The train in question is the Japanese-built Class 395 "British Bullet" that will run on the domestic CTRL line between, eventually, East Kent and London St. Pancras and the occasion was a PR run between St. Pancras and Ashford. Non stop.
(It was, of course, back in 2002, in an announcement timed to win General Election brownie points that a local Labour Member of Parliament announced that a company called Netrail had ordered new trains that would be whizzing from East Kent to London by 2007. Sadly, the company turned out to be without substance and those trains did not materialise!)
Now, I never cease to tire of telling anyone that is still prepared to listen that I have personally travelled, by train, from London Victoria to Ramsgate in one hour flat. The trip was made on existing track using existing signalling and in old "slam-door" rolling stock.
In the days when our trains were still run by British Rail, before we made a sizeable hash of returning the railways to their former pre-nationalised privatised glory, BR ran an engineering train to find out how much punishment the permanent way and the trains could take. Happily for those of us that survived the trip, the answer turned out to be quite a lot!
The trick, of course, was that in order to achieve this run they had two remove the two trains scheduled in front of ours and they had to go flat out and non-stop with all the crossings and barriers down and all of the sheep and cattle removed, well in advance. Non stop.
The reality is that the "Bullet" will shave a few minutes off the Ashford to St. Pancras journey time but it still remains the fact that, door to door, by the time you have paid the premium fare (if you are mug enough to succumb to this 21st Century highway robbery) and then paid some more to travel by London Underground from St. Pancras to where you really wanted to be, the true journey time will be much more expensive and will take as long or longer than the one that you can make today. And to achieve this many of the trains running between East Kent and the London Termini will either be removed from the timetable due to be introduced in December or they will be slower. This is called "progress"!
I mention all of this now because last Thursday I was one of only four Members of Parliament who attended a Network Rail presentation held to promote the "Route Utilisation Strategy Document". Network Rail's team are good people and they are decent people and to present this document with a straight face and to know that not a bean is due to be spent, in the near future, upon the railway equivalent of cart track that links Ramsgate, via Canterbury West, to Ashford, must have been quite difficult.
We are entering "Control Period 4" or, in newspeak "CP4", which is the Transport Czar`s 2009 Stalinist equivalent of a "Five Year Plan". During this period "we" (the taxpayer) will be spending "over £34bn across the network, delivering improvements in safety, performance, capacity and capability". Happily, a few shillings of these 34 billion quids will be spent improving some of our stations and upgrading the signalling between Thanet and Faversham. Unfortunately, in order to stagger the disruption or, to put it another way, to spread the paid and inconvenience out over a few more years, the rest of the modern signalling needed between Faversham and London, will not be completed until well after the Olympics. (At the moment that's the 2012 Olympics - but watch this space!) These, of course, are the signals designed to improve journey times on the Kent Coast line that were going to be operational by 2010.
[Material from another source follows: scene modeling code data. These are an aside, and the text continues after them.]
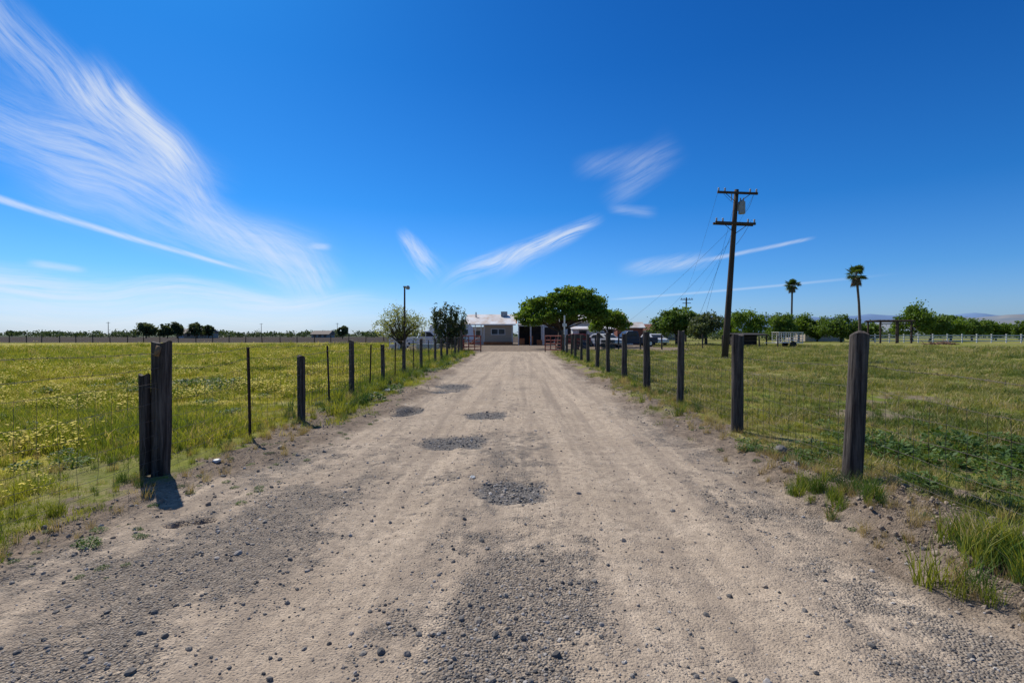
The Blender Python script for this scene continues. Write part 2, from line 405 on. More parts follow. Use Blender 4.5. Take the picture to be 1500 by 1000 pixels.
for _ in range(60):
    y_=random.uniform(3,9);tp.append((3.45+abs(random.gauss(0,.4)),y_,random.uniform(.35,.8)))
for _ in range(500): y_=5*6**random.random();tp.append((random.choice([-1,1])*random.uniform(4,.9*y_+4),y_,random.uniform(.3,.75)))
put('grass_tufts',TF,0,tp)
dp=[]
for _ in range(130): dp.append((random.uniform(2.3,3.5),random.uniform(2.4,5.2),random.uniform(.25,.75)))
for _ in range(150): y_=random.uniform(5,16);dp.append((2.85+random.gauss(0,.28),y_,random.uniform(.4,1)))
for _ in range(150): y_=random.uniform(3,16);dp.append((left_fence_x(y_)+.25+random.gauss(0,.25),y_,random.uniform(.3,.8)))
for _ in range(1100): y_=4*8**random.random();dp.append((random.choice([-1,1,1])*random.uniform(4,.9*y_+4),y_,random.uniform(.3,.9)))
put('dry_grass_tufts',DF,0,dp,1,3)
wp=[(-2.87,3.3,.5),(-2.8,3.25,.42),(-3.0,3.55,.35),(-2.9,4.4,.3),(-3.2,4.3,.3)]
for _ in range(60): wp.append((5.4+random.gauss(0,.7),6.0+random.gauss(0,.5),random.uniform(.8,1.8)))
for _ in range(26): wp.append((3.05+random.gauss(0,.28),5.7+random.gauss(0,.35),random.uniform(.5,.95)))
for _ in range(70): wp.append((-8.6+random.gauss(0,1.0),13+random.gauss(0,.9),random.uniform(1,2)))
for _ in range(90):
    y_=random.uniform(9,36);wp.append((left_fence_x(y_)+random.gauss(.4,.3),y_,random.uniform(.7,1.9)))
for _ in range(150):
    y_=random.uniform(2.5,10);wp.append((random.choice([-1,-1,1])*random.uniform(2.3,3.4),y_,random.uniform(.08,.32)))
for _ in range(60): wp.append((random.uniform(3.4,6.5),random.uniform(3.4,7),random.uniform(.5,1.2)))
for _ in range(300): y_=4.5*7**random.random();wp.append((random.choice([-1,1])*random.uniform(4,.9*y_+4),y_,random.uniform(.4,1.2)))
put('broadleaf_weeds',WF,0,wp)

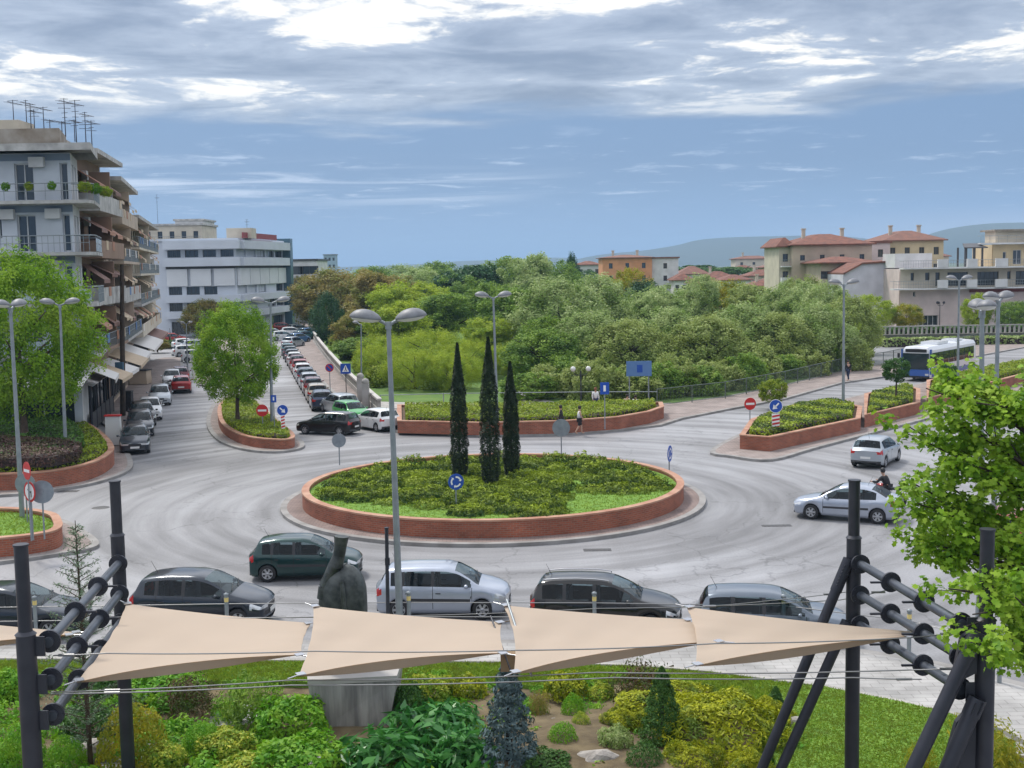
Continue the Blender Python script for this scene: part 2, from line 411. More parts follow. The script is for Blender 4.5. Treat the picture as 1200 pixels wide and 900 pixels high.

Having met them, I think that Network Rail's South East team would like to do more to alleviate the cattle-truck misery that is experienced by the South East's commuters twice daily. "The Route Utilisation Strategy - Draft for Consultation" invites comments before 23rd July 2009. It is available electronically at www.networkrail.co.uk. We need to ram home the message that it is essential that, to complete the project and to make the CTRL link between East Kent and London work and to make Manston Airport viable and to improve the Kent Coast line we need the investment not in many years time but now.
If you are one of those who is paying through the nose or, as my Latin teacher used to say "per anum", for the privilege of travelling slowly and in discomfort to work every day then speak now or hold your peace.